The stock borrow cost was averaged out at 150bp, based on a 40bp to 50bp borrow cost off shore and a 250bp cost onshore after the launch of the CB, and the bondholders will be compensated for dividends exceeding a yield of 0.5%. This resulted in a bond floor of 92% for the dollar tranche and 92.4% for the yen tranche.
While funding in yen is slightly cheaper than funding in dollars, observers say the reason CB issuers turn to the Japanese currency is still mostly driven by the use of proceeds, which explains why yen-denominated CBs are quite rare in Asia. Lotte does indeed have about ¥11 billion ($136 million) of yen-denominated debt, as well as another $400 million of dollar-denominated obligations coming due this year. According to the term sheet, the company will use the money raised to repay foreign currency debt maturing in 2011 and to finance overseas investments.
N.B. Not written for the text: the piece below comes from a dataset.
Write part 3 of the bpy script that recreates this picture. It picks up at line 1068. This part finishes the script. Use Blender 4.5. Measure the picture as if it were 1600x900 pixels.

The bookrunners chose to launch the deal after a rebound in US stocks on Tuesday gave a more positive tone to Asian markets on Wednesday. Buyers also returned to the CB market, suggesting there was a small window of opportunity to get a deal done. The offering was launched after the Korean market closed and kept open for about four hours to 9pm. Shortly after that, disappointing US data led to a reverse in sentiment again, and the Dow Jones index fell 1.5% over night, resulting in renewed selling pressure in Asia yesterday.
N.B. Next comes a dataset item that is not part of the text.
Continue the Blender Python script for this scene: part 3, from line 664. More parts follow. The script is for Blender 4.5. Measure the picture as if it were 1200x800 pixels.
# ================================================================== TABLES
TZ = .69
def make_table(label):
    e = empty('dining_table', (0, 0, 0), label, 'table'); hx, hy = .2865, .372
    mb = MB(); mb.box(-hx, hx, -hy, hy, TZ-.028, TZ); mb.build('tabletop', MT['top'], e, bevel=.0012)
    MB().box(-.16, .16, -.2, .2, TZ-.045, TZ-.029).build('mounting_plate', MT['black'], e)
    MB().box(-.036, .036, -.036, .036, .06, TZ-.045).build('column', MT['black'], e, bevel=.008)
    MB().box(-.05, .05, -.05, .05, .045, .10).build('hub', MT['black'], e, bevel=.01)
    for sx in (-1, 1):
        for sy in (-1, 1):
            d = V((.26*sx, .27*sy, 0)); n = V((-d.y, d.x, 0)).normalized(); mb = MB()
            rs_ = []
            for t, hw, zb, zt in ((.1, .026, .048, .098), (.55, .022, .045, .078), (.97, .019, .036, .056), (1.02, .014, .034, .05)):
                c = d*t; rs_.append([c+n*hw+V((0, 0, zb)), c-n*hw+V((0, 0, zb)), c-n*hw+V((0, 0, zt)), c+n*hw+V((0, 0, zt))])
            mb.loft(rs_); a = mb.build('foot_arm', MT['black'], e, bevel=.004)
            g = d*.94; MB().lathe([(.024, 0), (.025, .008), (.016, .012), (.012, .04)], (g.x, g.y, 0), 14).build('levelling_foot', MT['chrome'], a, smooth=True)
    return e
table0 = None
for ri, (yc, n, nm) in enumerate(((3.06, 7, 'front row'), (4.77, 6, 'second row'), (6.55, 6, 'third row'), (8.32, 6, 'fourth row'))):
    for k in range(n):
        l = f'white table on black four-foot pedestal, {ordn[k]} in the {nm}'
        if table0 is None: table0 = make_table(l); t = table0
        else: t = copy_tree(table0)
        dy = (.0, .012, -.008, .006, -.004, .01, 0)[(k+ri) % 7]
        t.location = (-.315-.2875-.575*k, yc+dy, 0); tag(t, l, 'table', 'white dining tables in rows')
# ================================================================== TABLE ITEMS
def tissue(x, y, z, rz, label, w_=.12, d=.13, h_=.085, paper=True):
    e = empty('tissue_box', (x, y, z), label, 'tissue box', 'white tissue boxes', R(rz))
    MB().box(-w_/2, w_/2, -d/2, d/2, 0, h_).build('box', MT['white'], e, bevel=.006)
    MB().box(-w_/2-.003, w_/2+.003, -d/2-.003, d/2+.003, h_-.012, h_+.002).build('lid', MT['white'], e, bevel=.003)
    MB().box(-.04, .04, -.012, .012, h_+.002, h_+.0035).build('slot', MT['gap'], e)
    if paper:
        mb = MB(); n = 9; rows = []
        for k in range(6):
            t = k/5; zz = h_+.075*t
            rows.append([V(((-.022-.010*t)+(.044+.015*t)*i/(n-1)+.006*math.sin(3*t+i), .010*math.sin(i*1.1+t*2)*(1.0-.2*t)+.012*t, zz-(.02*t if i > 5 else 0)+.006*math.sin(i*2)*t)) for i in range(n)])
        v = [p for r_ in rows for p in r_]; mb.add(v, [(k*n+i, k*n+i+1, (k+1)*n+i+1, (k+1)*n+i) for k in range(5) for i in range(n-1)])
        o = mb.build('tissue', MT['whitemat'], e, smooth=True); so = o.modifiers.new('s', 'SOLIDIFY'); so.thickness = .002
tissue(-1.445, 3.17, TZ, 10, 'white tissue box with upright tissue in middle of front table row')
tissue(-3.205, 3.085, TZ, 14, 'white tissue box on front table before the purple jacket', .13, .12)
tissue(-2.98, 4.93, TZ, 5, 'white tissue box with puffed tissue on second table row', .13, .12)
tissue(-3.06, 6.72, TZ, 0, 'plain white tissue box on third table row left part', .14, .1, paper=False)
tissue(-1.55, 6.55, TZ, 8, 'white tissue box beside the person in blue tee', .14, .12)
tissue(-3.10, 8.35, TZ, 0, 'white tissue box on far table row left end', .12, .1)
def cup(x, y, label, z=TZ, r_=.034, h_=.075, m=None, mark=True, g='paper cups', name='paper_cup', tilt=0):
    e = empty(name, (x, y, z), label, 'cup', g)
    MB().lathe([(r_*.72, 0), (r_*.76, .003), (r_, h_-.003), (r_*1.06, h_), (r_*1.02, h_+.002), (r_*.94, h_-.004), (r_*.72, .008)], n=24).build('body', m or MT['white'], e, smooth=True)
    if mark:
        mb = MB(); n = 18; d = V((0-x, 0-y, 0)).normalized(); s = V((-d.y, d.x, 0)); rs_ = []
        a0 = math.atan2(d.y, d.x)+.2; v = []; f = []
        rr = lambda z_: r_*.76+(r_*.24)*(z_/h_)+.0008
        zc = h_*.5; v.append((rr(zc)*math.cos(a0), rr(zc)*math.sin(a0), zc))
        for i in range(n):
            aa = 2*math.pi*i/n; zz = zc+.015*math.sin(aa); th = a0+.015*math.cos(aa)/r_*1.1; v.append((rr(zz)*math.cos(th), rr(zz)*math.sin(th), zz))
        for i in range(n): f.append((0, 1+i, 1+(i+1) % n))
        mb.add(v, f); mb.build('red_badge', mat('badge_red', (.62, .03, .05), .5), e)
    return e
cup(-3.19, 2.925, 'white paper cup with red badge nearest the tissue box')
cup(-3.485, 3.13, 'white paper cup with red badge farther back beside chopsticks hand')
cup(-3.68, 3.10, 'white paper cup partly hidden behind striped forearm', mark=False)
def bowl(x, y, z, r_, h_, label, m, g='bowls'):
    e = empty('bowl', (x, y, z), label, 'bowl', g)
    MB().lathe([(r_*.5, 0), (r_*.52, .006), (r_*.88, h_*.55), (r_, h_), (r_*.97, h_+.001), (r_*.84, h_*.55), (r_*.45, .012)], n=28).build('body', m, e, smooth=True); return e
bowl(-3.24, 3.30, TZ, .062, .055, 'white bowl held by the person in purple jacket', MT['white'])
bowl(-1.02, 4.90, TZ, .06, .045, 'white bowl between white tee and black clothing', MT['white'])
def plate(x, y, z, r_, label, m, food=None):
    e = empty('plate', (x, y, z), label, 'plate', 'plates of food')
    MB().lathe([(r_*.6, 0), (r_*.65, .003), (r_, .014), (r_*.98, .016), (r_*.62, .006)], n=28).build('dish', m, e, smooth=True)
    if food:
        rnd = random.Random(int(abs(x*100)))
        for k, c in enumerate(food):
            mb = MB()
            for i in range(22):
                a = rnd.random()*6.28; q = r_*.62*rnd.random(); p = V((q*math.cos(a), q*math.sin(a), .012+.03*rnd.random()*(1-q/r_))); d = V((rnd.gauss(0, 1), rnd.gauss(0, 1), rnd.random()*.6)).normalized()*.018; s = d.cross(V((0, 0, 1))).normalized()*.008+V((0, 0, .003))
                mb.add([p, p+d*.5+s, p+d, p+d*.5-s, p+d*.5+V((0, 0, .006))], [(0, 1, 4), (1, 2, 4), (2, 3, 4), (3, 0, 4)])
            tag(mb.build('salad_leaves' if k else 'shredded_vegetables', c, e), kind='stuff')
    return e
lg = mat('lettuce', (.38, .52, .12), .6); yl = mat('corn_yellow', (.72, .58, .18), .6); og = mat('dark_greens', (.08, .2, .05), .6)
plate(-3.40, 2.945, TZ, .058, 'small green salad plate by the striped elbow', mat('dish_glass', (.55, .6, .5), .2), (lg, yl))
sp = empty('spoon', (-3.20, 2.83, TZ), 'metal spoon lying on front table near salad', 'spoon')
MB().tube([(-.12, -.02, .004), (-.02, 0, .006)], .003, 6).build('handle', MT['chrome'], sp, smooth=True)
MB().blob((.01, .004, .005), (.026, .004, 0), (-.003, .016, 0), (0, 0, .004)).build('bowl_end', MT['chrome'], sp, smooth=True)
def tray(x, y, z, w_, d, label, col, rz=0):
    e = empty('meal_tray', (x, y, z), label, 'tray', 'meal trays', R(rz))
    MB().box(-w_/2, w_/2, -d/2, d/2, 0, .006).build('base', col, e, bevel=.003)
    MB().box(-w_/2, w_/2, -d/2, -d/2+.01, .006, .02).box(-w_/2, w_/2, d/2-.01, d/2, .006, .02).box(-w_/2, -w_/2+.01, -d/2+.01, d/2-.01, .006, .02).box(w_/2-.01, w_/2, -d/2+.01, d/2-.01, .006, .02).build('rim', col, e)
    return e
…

Korea’s Kospi index dropped 1.9%, which means that when taking into account the 5% stock slippage that was worked into the CB pricing, the 7.2% decline in Lotte’s share price was largely in line with the overall market. This explains why there wasn’t more selling pressure on the CB.
By the end of yesterday’s trading session, the dollar tranche was quoted at 98.875 to 99.125, according to a banker, while the yen tranche was quoted at par to 100.25.